As it was said in the Introduction any uncompromising and aimless ‘conversation’ carried out with a program as simple as ELIZA points to the potential aspect of more natural forms of interaction exploring the natural language and test-to-speach (TTF) procedures to achieve a better relationship between humans and machines. In Computer Art the creative process for creating them is related to actions of designing behaviors and programming computational interfaces, actions that give artists a broad field of choices.

Nowadays, around the world, there are many artists and groups interested in similar approaches. It goes beyond the present article to point to such endeavors. But, as examples, we quote a few authors in Brazil who are studying them. Debora Gasparetto states that there are more than one hundred Brazilian groups experimenting with digital technology [21]; Fragoso, Venturelli and the author’s collected data due to the organization of exhibitions in Brasilia since 1987 show a staggering amount of researches by computer artists as can be seen in [22,23,24].

To widen the topic from outside Brazil it is interesting to talk about researches such as the one formulated by the Portuguese Eduardo Miranda who developed, at the University of Plymouth in the United Kingdom, a brain-computer device that allows individuals with severe disabilities to play music using only data achieved from their own brain [25]. Another stimulating approach is the research developed by the Chilean group EMOVERE that uses physiological parameters achieved trough sensors attached to their bodies to deliver data from the body of each performer to devices used in spectacles [26].

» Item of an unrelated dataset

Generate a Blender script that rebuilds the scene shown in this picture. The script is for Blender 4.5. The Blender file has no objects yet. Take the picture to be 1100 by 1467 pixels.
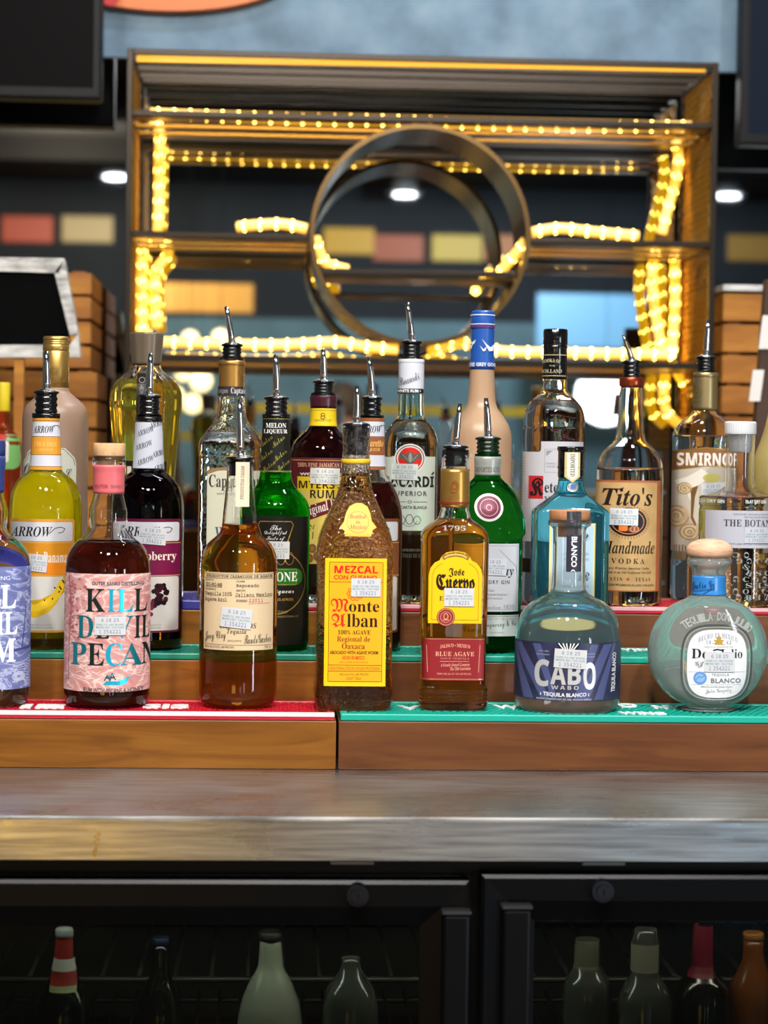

As shown by these few examples the computer technology used for poetic and aesthetic exploration is opening new experimental fields to architects, artists and designers. By reflecting on the processes involved in designing behaviors and interfaces for such artworks one can show how ideas and actions engender each other during the creative process.

These new symbiotic realities widen the art domain, leaving us to foresee new conceptual models expanding the linear field of verbal languages, extending them into new frontiers. In this way, poetic articulations between natural, artistic and computational languages are also amplified. It is up to artists, architects and designers, in the coming years, to expand the field of Computer Art by bringing space-time, non-linearity, multiplicity, among many others relations, to the artistic research field. By symbiotically integrating computational environments with perceptions of the body in order to explore multimodal articulations and transductions one may also expands the conceptual, cognitive, poetic and aesthetic horizons.